JAKARTA, KOMPAS.com - Wakil Ketua Komisi VIII DPR Marwan Dasopang mengungkapkan perbedaan pandangan yang terjadi di antara anggota DPR yang membahas Rancangan Undang-Undang Penghapusan Kekerasan Seksual (RUU PKS) sehingga RUU tersebut mengalami jalan buntu.
RUU PKS yang seharusnya masuk ke dalam Program Legislasi Nasional atau Prolegnas 2020 ditarik kembali akibat beberapa perdebatan yang terjadi.
Ia mengatakan, salah satu yang mengundang perdebatan adalah soal definisi di bab ketentuan umum RUU PKS.
Baca juga: Desak RUU PKS Segera Disahkan, Menteri PPPA: Untuk Isi Kekosongan Hukum
Marwan mengatakan, soal definisi menjadi persoalan besar karena dalam RUU PKS terdapat aturan yang berbunyi: "kekerasan seksual adalah setiap perbuatan merendahkan, menghina, menyerang dan perbuatan lainnya terhadap tubuh, hasrat seksual seseorang, fungsi reproduksi secara paksa, bertentangan dengan kehendak seseorang, dan lainnya".
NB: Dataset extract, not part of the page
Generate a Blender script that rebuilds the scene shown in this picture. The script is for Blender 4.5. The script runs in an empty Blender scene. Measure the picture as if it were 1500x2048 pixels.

"Sebagian para anggota DPR memaknai definisi ini kebalikannya. Kalau hasrat seksual seseorang tidak merasa direndahkan, apakah masuk kategori pidana? Kalau dari definisi ini, tidak masuk. Inilah yang jadi perdebatan panjang yang tidak bisa bergeser," ujar Marwan dalam acara dialog RUU PKS dengan tokoh agama dan organisasi keagamaan secara daring, Selasa (8/9/2020).
Namun secara pribadi, Marwan memaknai definisi tersebut berbeda.
Menurut dia, perbuatan seksual akan menjadi tindakan pidana jika ada seseorang yang tidak memiliki hasrat seksual dan dilakukan secara paksa.
Baca juga: Pencabutan RUU PKS dari Prolegnas 2020 Dinilai sebagai Langkah Mundur
Menurut Marwan, melakukan hubungan seksual diperbolehkan apabila seseorang sudah menikah, tetapi seks yang boleh dilakukan itu tidak dilakukan dengan paksaan atau kekerasan.
"Itu yang dimaksud definisi. Jadi seks boleh, tapi seks yang diperlakukan paksa dan kasar tidak boleh," kata dia.
Hanya saja Marwan mengakui bahwa pertanyaan yang diajukan para anggota DPR itu pun punya logikanya sendiri.